» GIVEN PROBLEM:
The exercise asks for every line of the data to be reproduced exactly.

» DATASET EXCERPT:
:::

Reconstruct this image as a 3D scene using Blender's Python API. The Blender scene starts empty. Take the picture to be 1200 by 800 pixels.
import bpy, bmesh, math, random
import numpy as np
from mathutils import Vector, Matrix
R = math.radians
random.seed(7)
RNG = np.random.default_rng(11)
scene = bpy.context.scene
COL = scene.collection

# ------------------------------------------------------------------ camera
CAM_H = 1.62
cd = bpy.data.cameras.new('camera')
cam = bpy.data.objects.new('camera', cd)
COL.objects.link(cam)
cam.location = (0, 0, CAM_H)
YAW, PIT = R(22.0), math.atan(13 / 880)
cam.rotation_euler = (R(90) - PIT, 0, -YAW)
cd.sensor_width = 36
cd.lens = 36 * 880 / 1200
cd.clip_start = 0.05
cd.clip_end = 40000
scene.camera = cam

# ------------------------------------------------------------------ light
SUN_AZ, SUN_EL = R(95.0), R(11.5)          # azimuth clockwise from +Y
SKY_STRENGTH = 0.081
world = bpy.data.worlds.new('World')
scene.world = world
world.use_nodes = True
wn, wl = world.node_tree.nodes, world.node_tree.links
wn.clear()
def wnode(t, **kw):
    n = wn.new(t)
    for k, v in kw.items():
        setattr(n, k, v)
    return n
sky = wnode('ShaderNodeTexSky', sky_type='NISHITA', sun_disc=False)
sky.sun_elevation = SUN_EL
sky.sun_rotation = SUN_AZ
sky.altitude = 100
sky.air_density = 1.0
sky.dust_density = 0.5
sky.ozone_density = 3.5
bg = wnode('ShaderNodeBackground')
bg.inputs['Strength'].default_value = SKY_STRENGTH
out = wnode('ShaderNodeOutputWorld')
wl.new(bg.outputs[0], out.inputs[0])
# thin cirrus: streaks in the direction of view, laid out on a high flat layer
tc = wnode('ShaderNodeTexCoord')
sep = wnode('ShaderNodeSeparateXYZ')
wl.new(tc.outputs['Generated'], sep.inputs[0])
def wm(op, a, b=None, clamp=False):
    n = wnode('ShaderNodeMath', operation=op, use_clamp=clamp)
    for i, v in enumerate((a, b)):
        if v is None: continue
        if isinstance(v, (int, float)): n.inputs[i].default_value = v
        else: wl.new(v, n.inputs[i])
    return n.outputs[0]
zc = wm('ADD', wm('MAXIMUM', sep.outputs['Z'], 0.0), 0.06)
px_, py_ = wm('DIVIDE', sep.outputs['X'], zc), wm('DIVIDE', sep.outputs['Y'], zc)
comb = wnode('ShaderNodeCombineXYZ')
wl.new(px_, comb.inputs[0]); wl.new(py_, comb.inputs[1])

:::

» SOLUTION:
Reconstruct this image as a 3D scene using Blender's Python API. The Blender scene starts empty. Take the picture to be 1200 by 800 pixels.
import bpy, bmesh, math, random
import numpy as np
from mathutils import Vector, Matrix
R = math.radians
random.seed(7)
RNG = np.random.default_rng(11)
scene = bpy.context.scene
COL = scene.collection

# ------------------------------------------------------------------ camera
CAM_H = 1.62
cd = bpy.data.cameras.new('camera')
cam = bpy.data.objects.new('camera', cd)
COL.objects.link(cam)
cam.location = (0, 0, CAM_H)
YAW, PIT = R(22.0), math.atan(13 / 880)
cam.rotation_euler = (R(90) - PIT, 0, -YAW)
cd.sensor_width = 36
cd.lens = 36 * 880 / 1200
cd.clip_start = 0.05
cd.clip_end = 40000
scene.camera = cam

# ------------------------------------------------------------------ light
SUN_AZ, SUN_EL = R(95.0), R(11.5)          # azimuth clockwise from +Y
SKY_STRENGTH = 0.081
world = bpy.data.worlds.new('World')
scene.world = world
world.use_nodes = True
wn, wl = world.node_tree.nodes, world.node_tree.links
wn.clear()
def wnode(t, **kw):
    n = wn.new(t)
    for k, v in kw.items():
        setattr(n, k, v)
    return n
sky = wnode('ShaderNodeTexSky', sky_type='NISHITA', sun_disc=False)
sky.sun_elevation = SUN_EL
sky.sun_rotation = SUN_AZ
sky.altitude = 100
sky.air_density = 1.0
sky.dust_density = 0.5
sky.ozone_density = 3.5
bg = wnode('ShaderNodeBackground')
bg.inputs['Strength'].default_value = SKY_STRENGTH
out = wnode('ShaderNodeOutputWorld')
wl.new(bg.outputs[0], out.inputs[0])
# thin cirrus: streaks in the direction of view, laid out on a high flat layer
tc = wnode('ShaderNodeTexCoord')
sep = wnode('ShaderNodeSeparateXYZ')
wl.new(tc.outputs['Generated'], sep.inputs[0])
def wm(op, a, b=None, clamp=False):
    n = wnode('ShaderNodeMath', operation=op, use_clamp=clamp)
    for i, v in enumerate((a, b)):
        if v is None: continue
        if isinstance(v, (int, float)): n.inputs[i].default_value = v
        else: wl.new(v, n.inputs[i])
    return n.outputs[0]
zc = wm('ADD', wm('MAXIMUM', sep.outputs['Z'], 0.0), 0.06)
px_, py_ = wm('DIVIDE', sep.outputs['X'], zc), wm('DIVIDE', sep.outputs['Y'], zc)
comb = wnode('ShaderNodeCombineXYZ')
wl.new(px_, comb.inputs[0]); wl.new(py_, comb.inputs[1])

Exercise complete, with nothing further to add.